Acontecia, porém, que tais militantes procuravam amiúde libertar os povos malgré eux. Sob a sua influência, e fascinados com o novo mundo europeu que a Revolução abrira aos destinos de Portugal, os novos legisladores em Lisboa, com entusiasmo e voluntarismo juvenil, trataram de se livrar rapidamente das amarras africanas e implantar, por decreto, a história que legitimava o fim apressado do Império. Na visão do mundo cristalina que se deveria instalar no novo Portugal democrático, reduzido à sua dimensão europeia, haveria ou exploradores ou explorados; ou brancos opressores ou negros oprimidos. Por isso, em contraste com as políticas de integração anteriores promovidas por um Estado Novo já moribundo, a novíssima democracia portuguesa abordava o problema ultramarino com um critério fundamentalmente racista: a África era para os negros (e a Europa, supunha-se, para os brancos). Portanto, não haveria lugar para os muitos africanos que, fosse qual fosse a cor da pele, queriam continuar portugueses. Muito menos haveria para os milhares de combatentes de origem africana que, como cidadãos portugueses, tinham servido as forças armadas na sua luta de defesa diante das guerrilhas independentistas.

Era preciso um golpe de misericórdia. Este foi dado a 24 de junho de 1975, pela mão de Almeida Santos, quando a recém-nascida democracia portuguesa se apressou a despojar da nacionalidade portuguesa, por decreto, todos estes homens. No caso da Guiné, Portugal manchava-se também com o sangue de inúmeros combatentes que acabaram fuzilados, muitas vezes com as suas famílias, pelas novas autoridades. Cúmplices morais destes assassínios, os novos dirigentes do novo Portugal democrático procuraram, durante décadas, cobrir a vergonha com silêncio e esquecimento. E uma nova narrativa sobre a identidade nacional portuguesa, na sua história recente, foi forjada para consolidar a sua boa consciência. Para a geração a que pertenço, nascida na década de 70, foi a história costumeira, mil vezes repetida, de que o 25 de abril fora a «revolução dos cravos», uma grande festa cívica, bela e florida, em que ninguém morreu (a não ser os últimos mártires da «longa resistência» vítimas da PIDE) e sem qualquer responsabilidade pelo que se seguiu.

Passado hoje quase meio século de tais acontecimentos, a proposta de devolução da cidadania portuguesa aos antigos combatentes da Guiné, apresentada como petição à Assembleia da República, não é, por isso, apenas uma reparação. Não se trata de confessar e pedir desculpas às vítimas, como hoje uma mentalidade puritana, que se tornou quase omnipresente, tornou habitual exigir. Trata-se certamente de corrigir uma injustiça, nos poucos casos em que tal é possível.
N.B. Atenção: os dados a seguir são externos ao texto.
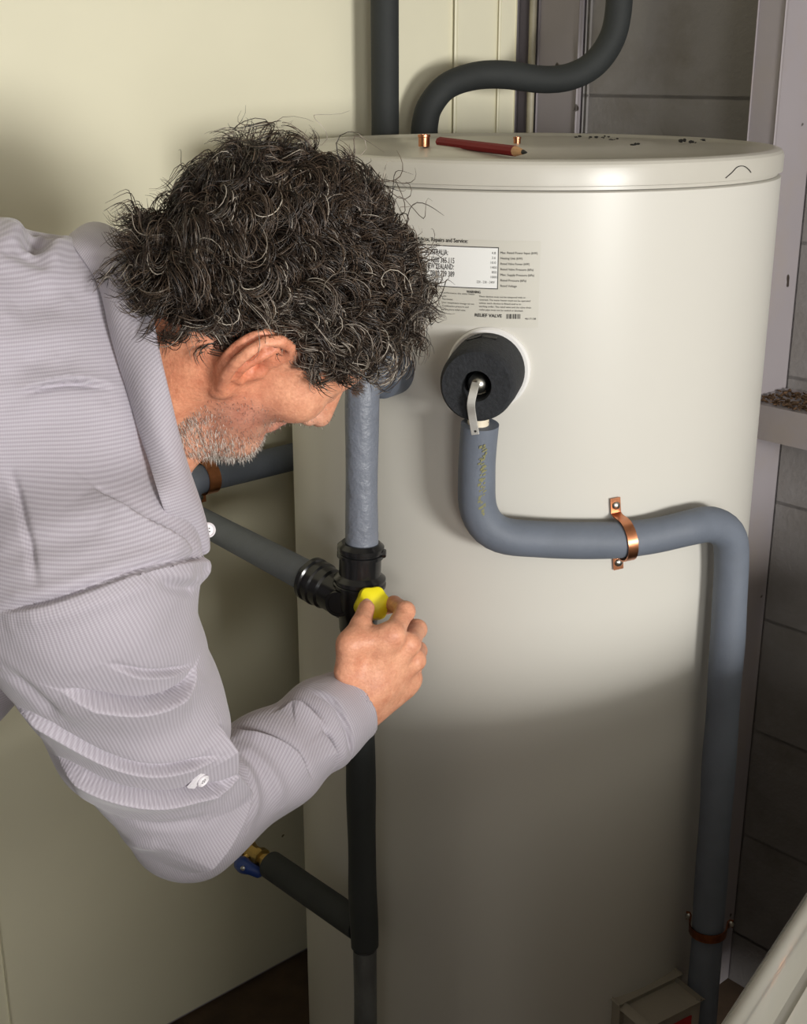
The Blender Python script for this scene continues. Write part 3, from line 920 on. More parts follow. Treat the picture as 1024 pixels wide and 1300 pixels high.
# ---- right hand, joints placed in the photograph and in depth
hj = {
 'index':  [pix(497, 806, 1.275), pix(514, 776, 1.312), pix(500, 767, 1.346), pix(487, 772, 1.358)],
 'middle': [pix(519, 818, 1.290), pix(529, 799, 1.334), pix(517, 793, 1.362), pix(502, 796, 1.370)],
 'ring':   [pix(526, 838, 1.306), pix(530, 826, 1.350), pix(516, 822, 1.374), pix(502, 822, 1.376)],
 'pinky':  [pix(521, 860, 1.318), pix(524, 851, 1.356), pix(512, 848, 1.376), pix(500, 846, 1.378)],
 'thumb':  [pix(441, 852, 1.270), pix(445, 818, 1.268), pix(458, 793, 1.290), pix(465, 772, 1.318)],
}
hr = {'index': [.0118, .0102, .0092, .0080], 'middle': [.0120, .0104, .0092, .0080], 'ring': [.0115, .0098, .0088, .0076], 'pinky': [.0105, .0088, .0078, .0068], 'thumb': [.0150, .0125, .0112, .0092]}

def skin_noise(P):
    return .0006*np.sin(P[:, 0]*160+2*np.sin(P[:, 2]*90))*np.sin(P[:, 1]*140+P[:, 2]*120)

def ear(q, s):
    """q = head-local points, s = +1 right ear, -1 left"""
    q = q*np.array([s, 1, 1], np.float32)
    o_ = np.array([.0725, -.004, .0], np.float32)
    p = (q-o_)/1.10
    # flare the ear away from the head, tilt its top backwards
    ca, sa = math.cos(math.radians(27)), math.sin(math.radians(27))
    x = p[:, 0]*ca+p[:, 1]*sa; y = -p[:, 0]*sa+p[:, 1]*ca; z = p[:, 2]
    cb, sb = math.cos(math.radians(16)), math.sin(math.radians(16))
    y, z = y*cb+z*sb, -y*sb+z*cb
    p = np.stack([x, y, z], 1).astype(np.float32)
    rim = [v3(.004, .004, .003), v3(.008, .011, .010), v3(.010, .013, .021), v3(.012, .007, .031), v3(.014, -.006, .036), v3(.015, -.018, .032), v3(.016, -.025, .020),
           v3(.016, -.027, .006), v3(.014, -.024, -.008), v3(.011, -.018, -.020), v3(.008, -.010, -.029)]
    d = chain(p, rim, [.0030, .0036, .0044, .0046, .0046, .0046, .0044, .0042, .0042, .0044, .0058])
    # floor of the shell, hollowed towards the canal
    pl = ell(p, (.004, -.008, .005), (.0075, .022, .031))
    d = smin(d, pl, .005)
    d = smax(d, -ell(p, (.0125, -.004, .000), (.0085, .0115, .0125)), .004)
    d = smax(d, -ell(p, (.014, -.016, .018), (.0055, .006, .016)), .004)
    d = smax(d, -ell(p, (.0135, .000, .023), (.0055, .0075, .0065)), .004)
    d = smin(d, chain(p, [v3(.012, -.002, .026), v3(.0135, -.010, .016), v3(.013, -.0155, .002), v3(.011, -.013, -.011), v3(.010, -.004, -.015)], [.003, .0034, .0034, .0034, .003]), .004)
    d = smin(d, ell(p, (.006, .008, -.004), (.0055, .0045, .0075)), .003)     # tragus
    d = smin(d, ell(p, (.006, -.007, -.030), (.0055, .009, .010)), .005)      # lobe
    d = smax(d, -sph(p, (.004, .000, -.001), .0042), .002)
    return d*1.10
def head_local(q):
    ax = np.abs(q[:, :1]); m = np.concatenate([ax, q[:, 1:]], 1)     # mirrored copy: both sides at once
    d = ell(q, (0, -.012, .052), (.075, .096, .083))
    d = smin(d, ell(q, (0, .022, .000), (.064, .066, .090)), .03)
    d = smin(d, rcone(m, v3(.054, .004, -.036), v3(.020, .068, -.080), .018, .021), .03)
    d = smin(d, ell(q, (0, .076, -.084), (.024, .021, .019)), .018)
    d = smin(d, ell(m, (.044, .058, -.004), (.024, .024, .022)), .025)
    d = smin(d, rcone(m, v3(.010, .086, .034), v3(.042, .068, .034), .011, .010), .016)
    d = smax(d, -sph(m, (.032, .100, .014), .017), .012)
    d = smin(d, sph(m, (.032, .0745, .014), .0135), .004)
    d = smin(d, rcone(q, v3(0, .088, .024), v3(0, .110, -.018), .008, .0115), .010)
    d = smin(d, ell(m, (.012, .098, -.024), (.008, .010, .007)), .006)
    d = smax(d, -sph(m, (.006, .106, -.030), .0038), .003)
    d = smin(d, rcone(m, v3(0, .092, -.046), v3(.020, .082, -.049), .0062, .004), .008)
    d = smin(d, rcone(m, v3(0, .091, -.056), v3(.018, .082, -.054), .0066, .004), .006)
    d = smax(d, -rcone(m, v3(0, .1005, -.0508), v3(.020, .088, -.052), .0012, .001), .003)
    d = smin(d, np.minimum(ear(q, 1), ear(q, -1)), .006)
    return d
def to_head(P): return ((P-HO.astype(np.float32)) @ HM.astype(np.float32)).astype(np.float32)
def body_sdf(P):
    q = to_head(P)
    r = np.linalg.norm(q-np.array([0, 0, .02], np.float32), axis=1)
    d = r-.10
    near = d < .09
    if near.any(): d[near] = head_local(q[near])
    # neck: wide at the nape, with the strap muscle behind the ear
    d = smin(d, rcone(P, hw(0, -.036, -.010), NB+np.array([.02, .01, 0]), .060, .058), .030)
    d = smin(d, rcone(P, hw(.052, -.030, -.030), NB+np.array([.05, -.035, -.04]), .014, .018), .03)
    d = smin(d, rcone(P, hw(0, .030, -.070), NB+np.array([.05, .0, -.06]), .024, .040), .030)
    # trunk, kept inside the shirt
    t = rcone(P, CH, MI, .098, .105)
    t = smin(t, rcone(P, MI, PE, .105, .12), .05)
    t = smin(t, rcone(P, SHR+np.array([-.01, .03, .02]), SHL, .05, .05), .05)
    t = smin(t, rcone(P, NB+np.array([-.02, .01, -.01]), CH, .05, .08), .05)
    d = smin(d, t, .04)
    # arms
    arm = chain(P, [SHR, ELB, WRI], [.050, .036, .026])
    armL = chain(P, [SHL, ELL_, WRL], [.050, .038, .027])
    d = smin(d, np.minimum(arm, armL), .02)
    # right hand
    nr = sph(P, pix(485, 840, 1.30), .10) < .05
    if nr.any():
        p = P[nr]
        h = None
        for k in ('index', 'middle', 'ring', 'pinky'):
            e = rcone(p, WRI+(hj[k][0]-WRI)*.10, hj[k][0], .0185, .0128)
            h = e if h is None else smin(h, e, .012)
        h = smin(h, ell(p, (pix(482, 852, 1.300)), (.030, .022, .036)), .015)
        h = smin(h, rcone(p, WRI, pix(468, 868, 1.287), .025, .026), .02)
        h = smin(h, rcone(p, pix(468, 902, 1.296), pix(509, 870, 1.314), .019, .0165), .015)
        h = smin(h, chain(p, hj['thumb'], hr['thumb'], .004), .014)
        h = smin(h, rcone(p, hj['thumb'][1], hj['index'][0], .010, .009), .018)
        for k in ('index', 'middle', 'ring', 'pinky'):
            fd = chain(p, hj[k], hr[k], .003)
            fd = smin(fd, sph(p, hj[k][1], hr[k][1]*1.06), .004)
            h = smin(h, fd, .0045)
        dn = d[nr]; d[nr] = smin(dn, h, .012)
    # left hand resting on the knee: palm and five fingers
    nl = sph(P, WRL+np.array([0, 0, -.06]), .13) < .05
    if nl.any():
        p = P[nl]; base = WRL; h = rcone(p, base, base+np.array([.012, .01, -.08]), .026, .030)
        for i in range(4):
            b0 = base+np.array([-.026+.018*i, .012, -.085]); L = (.055, .065, .062, .05)[i]
            h = smin(h, chain(p, [b0, b0+np.array([0, .004, -L*.6]), b0+np.array([0, -.008, -L])], [.0105, .0095, .008], .003), .006)
        b0 = base+np.array([.03, -.012, -.035])
        h = smin(h, chain(p, [b0, b0+np.array([.018, -.016, -.03]), b0+np.array([.022, -.024, -.058])], [.013, .0115, .009], .003), .008)
        d[nl] = smin(d[nl], h, .012)
    return d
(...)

Mas trata-se também, para os portugueses da minha geração, nascidos pouco antes ou pouco depois destes acontecimentos, de interrogarmos as narrativas que nos ensinaram a reproduzir e de, ao fazê-lo, nos reencontrarmos connosco mesmos de forma mais autêntica. É apenas isso que torna esta petição – em si mesma absolutamente justa e sensata – algo que ameaça tornar-se politicamente incómodo. As identidades, é certo, serão sempre o cruzamento de memória e esquecimento. Mas há memórias que, por mais que envergonhem, incomodem e desafiem a imagem que nos habituámos fazer de nós mesmos, não podem nem devem ficar esquecidas.